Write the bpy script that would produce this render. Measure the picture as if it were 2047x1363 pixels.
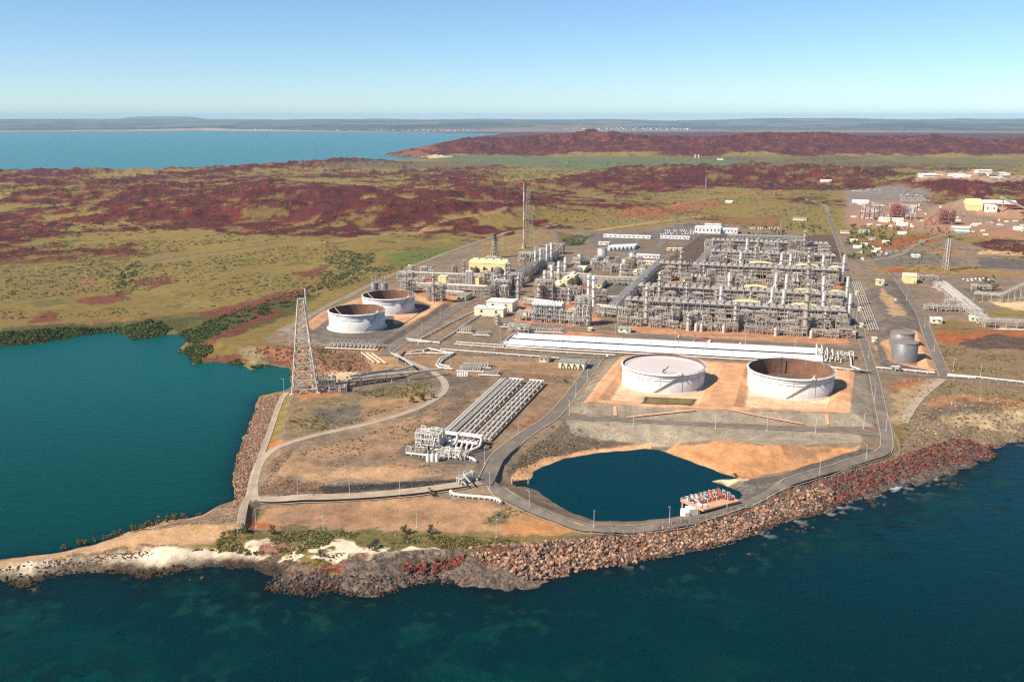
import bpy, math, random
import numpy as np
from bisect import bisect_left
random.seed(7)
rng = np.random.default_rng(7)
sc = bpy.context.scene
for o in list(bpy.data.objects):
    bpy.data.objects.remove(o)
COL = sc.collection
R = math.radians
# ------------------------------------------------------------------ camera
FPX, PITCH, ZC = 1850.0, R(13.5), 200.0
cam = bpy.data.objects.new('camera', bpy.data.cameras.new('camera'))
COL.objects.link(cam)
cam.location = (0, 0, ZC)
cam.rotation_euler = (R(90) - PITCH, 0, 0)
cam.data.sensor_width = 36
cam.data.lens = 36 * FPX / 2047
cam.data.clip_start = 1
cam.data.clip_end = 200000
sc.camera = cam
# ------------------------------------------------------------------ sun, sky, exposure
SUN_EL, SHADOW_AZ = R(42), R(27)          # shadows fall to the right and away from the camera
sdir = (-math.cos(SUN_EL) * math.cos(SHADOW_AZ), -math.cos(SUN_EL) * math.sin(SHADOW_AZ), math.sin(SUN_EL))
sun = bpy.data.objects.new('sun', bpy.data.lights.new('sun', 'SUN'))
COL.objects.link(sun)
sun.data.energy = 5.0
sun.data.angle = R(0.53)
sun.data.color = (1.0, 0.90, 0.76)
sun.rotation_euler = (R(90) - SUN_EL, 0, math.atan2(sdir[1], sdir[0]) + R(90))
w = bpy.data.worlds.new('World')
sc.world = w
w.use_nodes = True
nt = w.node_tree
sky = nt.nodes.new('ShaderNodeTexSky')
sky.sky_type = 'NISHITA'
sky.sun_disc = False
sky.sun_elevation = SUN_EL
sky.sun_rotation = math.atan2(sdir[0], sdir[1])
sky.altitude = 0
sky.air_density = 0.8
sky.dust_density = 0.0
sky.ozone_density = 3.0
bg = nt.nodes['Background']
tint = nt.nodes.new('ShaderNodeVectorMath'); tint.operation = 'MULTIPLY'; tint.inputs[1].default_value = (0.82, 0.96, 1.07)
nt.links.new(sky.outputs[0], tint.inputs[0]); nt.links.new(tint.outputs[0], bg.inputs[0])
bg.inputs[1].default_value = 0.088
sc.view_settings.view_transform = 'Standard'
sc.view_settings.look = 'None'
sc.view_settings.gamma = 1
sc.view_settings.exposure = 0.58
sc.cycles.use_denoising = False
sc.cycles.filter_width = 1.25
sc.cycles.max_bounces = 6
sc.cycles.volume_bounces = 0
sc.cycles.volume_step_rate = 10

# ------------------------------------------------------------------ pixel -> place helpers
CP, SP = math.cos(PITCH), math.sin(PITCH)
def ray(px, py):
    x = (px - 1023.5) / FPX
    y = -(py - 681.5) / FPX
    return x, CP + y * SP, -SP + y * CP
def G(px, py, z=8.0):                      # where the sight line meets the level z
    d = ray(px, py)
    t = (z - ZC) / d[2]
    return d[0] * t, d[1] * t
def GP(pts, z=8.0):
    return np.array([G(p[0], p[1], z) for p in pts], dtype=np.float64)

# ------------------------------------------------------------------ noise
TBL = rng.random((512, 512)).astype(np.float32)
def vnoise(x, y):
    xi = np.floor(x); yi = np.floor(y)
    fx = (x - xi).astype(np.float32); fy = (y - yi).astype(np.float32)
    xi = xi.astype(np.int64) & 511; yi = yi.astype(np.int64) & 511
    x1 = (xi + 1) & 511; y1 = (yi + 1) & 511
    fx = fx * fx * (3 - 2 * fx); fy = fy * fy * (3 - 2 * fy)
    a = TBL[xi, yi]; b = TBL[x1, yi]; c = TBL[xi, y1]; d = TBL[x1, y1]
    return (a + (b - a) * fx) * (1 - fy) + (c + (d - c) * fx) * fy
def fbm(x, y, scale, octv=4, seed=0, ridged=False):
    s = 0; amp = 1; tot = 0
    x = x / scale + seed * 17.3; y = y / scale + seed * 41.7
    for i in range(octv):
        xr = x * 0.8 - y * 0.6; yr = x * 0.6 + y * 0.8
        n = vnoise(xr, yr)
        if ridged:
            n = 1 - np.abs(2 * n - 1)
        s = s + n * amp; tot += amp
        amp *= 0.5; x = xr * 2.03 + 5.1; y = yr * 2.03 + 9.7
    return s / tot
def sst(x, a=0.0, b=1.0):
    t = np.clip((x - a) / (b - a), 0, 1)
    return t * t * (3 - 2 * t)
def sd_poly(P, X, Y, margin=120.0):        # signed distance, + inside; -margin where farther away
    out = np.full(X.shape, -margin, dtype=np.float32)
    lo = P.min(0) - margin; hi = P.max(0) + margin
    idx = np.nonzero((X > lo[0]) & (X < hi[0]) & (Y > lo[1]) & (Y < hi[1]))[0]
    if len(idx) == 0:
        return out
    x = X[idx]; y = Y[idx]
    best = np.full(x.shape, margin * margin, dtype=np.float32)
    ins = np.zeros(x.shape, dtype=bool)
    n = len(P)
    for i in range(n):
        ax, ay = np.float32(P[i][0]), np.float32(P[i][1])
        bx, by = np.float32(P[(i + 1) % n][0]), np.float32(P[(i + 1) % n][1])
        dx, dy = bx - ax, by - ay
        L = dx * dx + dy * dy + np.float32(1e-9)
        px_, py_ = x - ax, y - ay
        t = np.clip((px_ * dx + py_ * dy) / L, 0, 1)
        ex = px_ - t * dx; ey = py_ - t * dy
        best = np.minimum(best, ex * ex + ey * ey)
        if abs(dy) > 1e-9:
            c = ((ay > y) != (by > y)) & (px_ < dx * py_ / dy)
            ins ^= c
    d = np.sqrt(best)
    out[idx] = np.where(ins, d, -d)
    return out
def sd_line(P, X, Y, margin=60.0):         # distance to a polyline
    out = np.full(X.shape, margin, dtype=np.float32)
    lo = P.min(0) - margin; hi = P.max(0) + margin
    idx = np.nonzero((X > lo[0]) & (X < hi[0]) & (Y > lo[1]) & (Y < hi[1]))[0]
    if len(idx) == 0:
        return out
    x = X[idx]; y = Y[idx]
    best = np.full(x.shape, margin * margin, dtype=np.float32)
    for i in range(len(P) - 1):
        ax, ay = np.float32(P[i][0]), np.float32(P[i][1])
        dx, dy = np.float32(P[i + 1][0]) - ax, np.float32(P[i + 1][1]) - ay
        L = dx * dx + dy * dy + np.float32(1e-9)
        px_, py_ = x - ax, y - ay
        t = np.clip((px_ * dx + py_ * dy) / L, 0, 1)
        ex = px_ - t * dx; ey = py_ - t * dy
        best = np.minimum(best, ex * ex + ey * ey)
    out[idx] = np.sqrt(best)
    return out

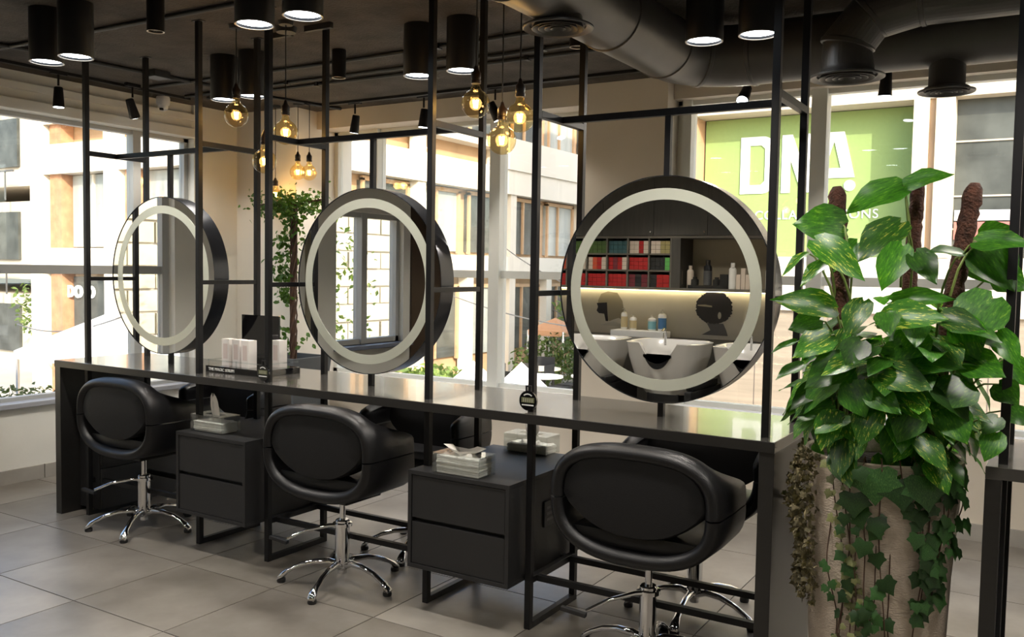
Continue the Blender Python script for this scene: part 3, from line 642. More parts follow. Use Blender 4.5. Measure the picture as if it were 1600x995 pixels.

● REQUIREMENT:
Write out each entry exactly as given, but skip the pictures.

● PROBLEM SOLUTION:
Write the bpy script that would produce this render. Measure the picture as if it were 2047x1363 pixels.
import bpy, math, random
import numpy as np
from bisect import bisect_left
random.seed(7)
rng = np.random.default_rng(7)
sc = bpy.context.scene
for o in list(bpy.data.objects):
    bpy.data.objects.remove(o)
COL = sc.collection
R = math.radians
# ------------------------------------------------------------------ camera
FPX, PITCH, ZC = 1850.0, R(13.5), 200.0
cam = bpy.data.objects.new('camera', bpy.data.cameras.new('camera'))
COL.objects.link(cam)
cam.location = (0, 0, ZC)
cam.rotation_euler = (R(90) - PITCH, 0, 0)
cam.data.sensor_width = 36
cam.data.lens = 36 * FPX / 2047
cam.data.clip_start = 1
cam.data.clip_end = 200000
sc.camera = cam
# ------------------------------------------------------------------ sun, sky, exposure
SUN_EL, SHADOW_AZ = R(42), R(27)          # shadows fall to the right and away from the camera
sdir = (-math.cos(SUN_EL) * math.cos(SHADOW_AZ), -math.cos(SUN_EL) * math.sin(SHADOW_AZ), math.sin(SUN_EL))
sun = bpy.data.objects.new('sun', bpy.data.lights.new('sun', 'SUN'))
COL.objects.link(sun)
sun.data.energy = 5.0
sun.data.angle = R(0.53)
sun.data.color = (1.0, 0.90, 0.76)
sun.rotation_euler = (R(90) - SUN_EL, 0, math.atan2(sdir[1], sdir[0]) + R(90))
w = bpy.data.worlds.new('World')
sc.world = w
w.use_nodes = True
nt = w.node_tree
sky = nt.nodes.new('ShaderNodeTexSky')
sky.sky_type = 'NISHITA'
sky.sun_disc = False
sky.sun_elevation = SUN_EL
sky.sun_rotation = math.atan2(sdir[0], sdir[1])
sky.altitude = 0
sky.air_density = 0.8
sky.dust_density = 0.0
sky.ozone_density = 3.0
bg = nt.nodes['Background']
tint = nt.nodes.new('ShaderNodeVectorMath'); tint.operation = 'MULTIPLY'; tint.inputs[1].default_value = (0.82, 0.96, 1.07)
nt.links.new(sky.outputs[0], tint.inputs[0]); nt.links.new(tint.outputs[0], bg.inputs[0])
bg.inputs[1].default_value = 0.088
sc.view_settings.view_transform = 'Standard'
sc.view_settings.look = 'None'
sc.view_settings.gamma = 1
sc.view_settings.exposure = 0.58
sc.cycles.use_denoising = False
sc.cycles.filter_width = 1.25
sc.cycles.max_bounces = 6
sc.cycles.volume_bounces = 0
sc.cycles.volume_step_rate = 10

# ------------------------------------------------------------------ pixel -> place helpers
CP, SP = math.cos(PITCH), math.sin(PITCH)
def ray(px, py):
    x = (px - 1023.5) / FPX
    y = -(py - 681.5) / FPX
    return x, CP + y * SP, -SP + y * CP
def G(px, py, z=8.0):                      # where the sight line meets the level z
    d = ray(px, py)
    t = (z - ZC) / d[2]
    return d[0] * t, d[1] * t
def GP(pts, z=8.0):
    return np.array([G(p[0], p[1], z) for p in pts], dtype=np.float64)

# ------------------------------------------------------------------ noise
TBL = rng.random((512, 512)).astype(np.float32)
def vnoise(x, y):
    xi = np.floor(x); yi = np.floor(y)
    fx = (x - xi).astype(np.float32); fy = (y - yi).astype(np.float32)
    xi = xi.astype(np.int64) & 511; yi = yi.astype(np.int64) & 511
    x1 = (xi + 1) & 511; y1 = (yi + 1) & 511
    fx = fx * fx * (3 - 2 * fx); fy = fy * fy * (3 - 2 * fy)
    a = TBL[xi, yi]; b = TBL[x1, yi]; c = TBL[xi, y1]; d = TBL[x1, y1]
    return (a + (b - a) * fx) * (1 - fy) + (c + (d - c) * fx) * fy
def fbm(x, y, scale, octv=4, seed=0, ridged=False):
    s = 0; amp = 1; tot = 0
    x = x / scale + seed * 17.3; y = y / scale + seed * 41.7
    for i in range(octv):
        xr = x * 0.8 - y * 0.6; yr = x * 0.6 + y * 0.8
        n = vnoise(xr, yr)
        if ridged:
            n = 1 - np.abs(2 * n - 1)
        s = s + n * amp; tot += amp
        amp *= 0.5; x = xr * 2.03 + 5.1; y = yr * 2.03 + 9.7
    return s / tot
def sst(x, a=0.0, b=1.0):
    t = np.clip((x - a) / (b - a), 0, 1)
    return t * t * (3 - 2 * t)
def sd_poly(P, X, Y, margin=120.0):        # signed distance, + inside; -margin where farther away
    out = np.full(X.shape, -margin, dtype=np.float32)
    lo = P.min(0) - margin; hi = P.max(0) + margin
    idx = np.nonzero((X > lo[0]) & (X < hi[0]) & (Y > lo[1]) & (Y < hi[1]))[0]
    if len(idx) == 0:
        return out
    x = X[idx]; y = Y[idx]
    best = np.full(x.shape, margin * margin, dtype=np.float32)
    ins = np.zeros(x.shape, dtype=bool)
    n = len(P)
    for i in range(n):
        ax, ay = np.float32(P[i][0]), np.float32(P[i][1])
        bx, by = np.float32(P[(i + 1) % n][0]), np.float32(P[(i + 1) % n][1])
        dx, dy = bx - ax, by - ay
        L = dx * dx + dy * dy + np.float32(1e-9)
        px_, py_ = x - ax, y - ay
        t = np.clip((px_ * dx + py_ * dy) / L, 0, 1)
        ex = px_ - t * dx; ey = py_ - t * dy
        best = np.minimum(best, ex * ex + ey * ey)
        if abs(dy) > 1e-9:
            c = ((ay > y) != (by > y)) & (px_ < dx * py_ / dy)
            ins ^= c
    d = np.sqrt(best)
    out[idx] = np.where(ins, d, -d)
    return out
def sd_line(P, X, Y, margin=60.0):         # distance to a polyline
    out = np.full(X.shape, margin, dtype=np.float32)
    lo = P.min(0) - margin; hi = P.max(0) + margin
    idx = np.nonzero((X > lo[0]) & (X < hi[0]) & (Y > lo[1]) & (Y < hi[1]))[0]
    if len(idx) == 0:
        return out
    x = X[idx]; y = Y[idx]
    best = np.full(x.shape, margin * margin, dtype=np.float32)
    for i in range(len(P) - 1):
        ax, ay = np.float32(P[i][0]), np.float32(P[i][1])
        dx, dy = np.float32(P[i + 1][0]) - ax, np.float32(P[i + 1][1]) - ay
        L = dx * dx + dy * dy + np.float32(1e-9)
        px_, py_ = x - ax, y - ay
        t = np.clip((px_ * dx + py_ * dy) / L, 0, 1)
        ex = px_ - t * dx; ey = py_ - t * dy
        best = np.minimum(best, ex * ex + ey * ey)
    out[idx] = np.sqrt(best)
    return out

Continue the Blender Python script for this scene: part 3, from line 642. More parts follow. Use Blender 4.5. Measure the picture as if it were 1600x995 pixels.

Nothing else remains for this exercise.